2. What was accomplished?
God knows.
3. You went to all that trouble just to preach?
Yep. That’s mostly what I did.
I also sketched a lot of people and fellowshipped with some wonderful servants of the Lord. On three different occasions, I met ministers in fast food places near the interstate, and we encouraged one another in the Lord.
A lot of trouble just for preaching? It depends on the value you place on a) yourself and b) preaching.
I don’t place a lot of value on myself. It’s tempting to say “I’m all I’ve got,” and in a way that’s true. But it’s not. The Lord has me and He is my all and apart from Him I am nothing and can do nothing.
I do value preaching.
The Apostle Paul must have been answering a similar, although deeper, question on the value of preaching as he went to ten thousand times the trouble I did to share Christ’s word. He said, “For those who are perishing, the preaching of the cross is foolishness, but to us who are being saved, it is God’s power” (I Corinthians 1:18).
People die for the right to preach and for having preached.
“Woe to me if I preach not the gospel,” said Paul (I Corinthians 9:16).
The preacher of the gospel has some decisions to make:
1. Is this Bible the Word of God or not?
2. Is Jesus Christ the Savior of the world and the only way to God or just a good teacher?
3. Must people be saved to get to heaven?
4. Are people without Christ lost and headed for hell?
Drop the ball at any point—i.e., fail to come through with a resounding “Yes, indeed!” on any of those four questions—and my preaching becomes just so much pap.
There is a lot of pap being preached these days.
I was visiting with friends over a weekend while en route to an assignment. Since they had not found a church in the area and this mattered more to me than it did to them, I regret to say, I invited them to accompany me on Sunday morning for services. The First Baptist Church in that city looked inviting, so we would worship there.
The church was pastorless, we learned, and the interim pastor was a professor of something or other, or maybe a local Christian counselor. His message was on friendship, mostly from Proverbs.
He said nothing wrong. But he left out Jesus, and he did not mention the gospel at all. The “preaching of the cross” was a no-show that day.
His message would have been perfect for a Civitan Club luncheon. He could have preached it in any public high school in America.
Would anyone have died for his right to preach that message? Was this what Paul had in mind in urging Timothy to “preach the Word?” Would Paul have pronounced a woe on himself for not preaching that sermon?
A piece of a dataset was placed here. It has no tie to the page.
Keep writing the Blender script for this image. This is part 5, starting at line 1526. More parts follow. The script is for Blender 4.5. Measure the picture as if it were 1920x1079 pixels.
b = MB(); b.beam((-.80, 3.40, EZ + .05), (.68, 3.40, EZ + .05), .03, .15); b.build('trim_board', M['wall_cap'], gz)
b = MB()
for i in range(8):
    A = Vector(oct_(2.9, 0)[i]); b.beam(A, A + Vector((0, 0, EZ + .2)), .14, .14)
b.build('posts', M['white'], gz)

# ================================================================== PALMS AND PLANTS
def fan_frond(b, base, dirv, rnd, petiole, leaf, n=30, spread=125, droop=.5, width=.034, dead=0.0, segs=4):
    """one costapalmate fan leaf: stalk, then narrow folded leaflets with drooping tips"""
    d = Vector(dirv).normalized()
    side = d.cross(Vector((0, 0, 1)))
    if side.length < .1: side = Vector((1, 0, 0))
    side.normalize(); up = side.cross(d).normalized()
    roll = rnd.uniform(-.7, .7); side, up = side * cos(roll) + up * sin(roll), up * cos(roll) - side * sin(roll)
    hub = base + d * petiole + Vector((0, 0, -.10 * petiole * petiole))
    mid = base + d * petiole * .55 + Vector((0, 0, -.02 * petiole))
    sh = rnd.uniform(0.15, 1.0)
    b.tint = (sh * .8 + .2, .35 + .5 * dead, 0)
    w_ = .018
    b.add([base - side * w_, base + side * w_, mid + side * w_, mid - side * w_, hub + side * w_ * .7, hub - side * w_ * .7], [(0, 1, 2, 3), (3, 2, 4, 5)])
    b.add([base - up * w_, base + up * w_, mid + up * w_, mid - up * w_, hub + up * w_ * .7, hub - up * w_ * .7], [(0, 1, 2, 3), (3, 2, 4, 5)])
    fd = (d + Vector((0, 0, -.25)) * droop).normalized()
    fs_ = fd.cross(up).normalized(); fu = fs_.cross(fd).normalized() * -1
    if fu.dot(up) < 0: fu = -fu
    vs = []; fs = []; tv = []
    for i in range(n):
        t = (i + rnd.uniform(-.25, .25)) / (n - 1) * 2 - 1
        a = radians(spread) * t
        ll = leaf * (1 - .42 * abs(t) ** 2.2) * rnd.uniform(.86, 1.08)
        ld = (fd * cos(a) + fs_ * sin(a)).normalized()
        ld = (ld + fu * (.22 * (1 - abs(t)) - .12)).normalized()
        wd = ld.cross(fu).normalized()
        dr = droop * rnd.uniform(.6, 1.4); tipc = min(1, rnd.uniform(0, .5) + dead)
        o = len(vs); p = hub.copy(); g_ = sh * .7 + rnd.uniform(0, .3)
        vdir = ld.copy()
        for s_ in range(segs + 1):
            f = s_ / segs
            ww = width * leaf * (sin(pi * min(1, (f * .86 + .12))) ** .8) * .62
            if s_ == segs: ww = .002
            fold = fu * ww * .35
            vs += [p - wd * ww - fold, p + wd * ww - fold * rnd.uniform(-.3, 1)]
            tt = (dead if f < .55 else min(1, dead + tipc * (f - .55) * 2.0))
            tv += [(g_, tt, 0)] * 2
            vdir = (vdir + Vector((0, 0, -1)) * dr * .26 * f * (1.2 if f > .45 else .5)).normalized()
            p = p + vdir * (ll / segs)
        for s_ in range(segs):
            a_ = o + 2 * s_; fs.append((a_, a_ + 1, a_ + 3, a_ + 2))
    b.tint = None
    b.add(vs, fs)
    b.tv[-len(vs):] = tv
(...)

People have died for preaching the gospel. Others have given their lives for the right to preach. The question is "Why?” Why did they consider this scriptural message worth their very lives?
How you answer that says volumes about your faith.
Consider this a call for cutting-edge gospel. Let the sermon from God’s servants be filled with the life of God’s Word and the power of the Holy Spirit.
Let it cut and slice and heal and bless (see Hebrews 4:12). Let the preacher find out why God’s Word is called a two-edged sword.
Let it challenge the way people are living and call them to righteousness.
Let the preaching of the Word lift up Jesus and tell why people are lost if they do not believe in Him.
Let it tell the truth about the lostness of the hearers and point to the cross of Jesus Christ. Let the message announce that “the blood of Jesus cleanses us from all sin” and that there is forgiveness and wholeness to be found nowhere else in the universe.
Let the sermon open the Word and teach it. Let it blister and comfort, challenge and inspire, denounce and announce.
Let the preacher leave nothing in the locker room, as athletes say. Nothing on the cutting room floor, as they say in cinematography. Nothing in the pastor’s study.
Give it your all.
And when you finish, pastor, ask yourself whether that message was worth anyone dying for. And if the answer is "no," re-enroll in the Lord’s school and ask Him to teach you how to preach.
God help us to be faithful and fearless, to be humble on our knees before God in order to be mighty on our feet before men.
Dear Lord, help your preachers to get this right.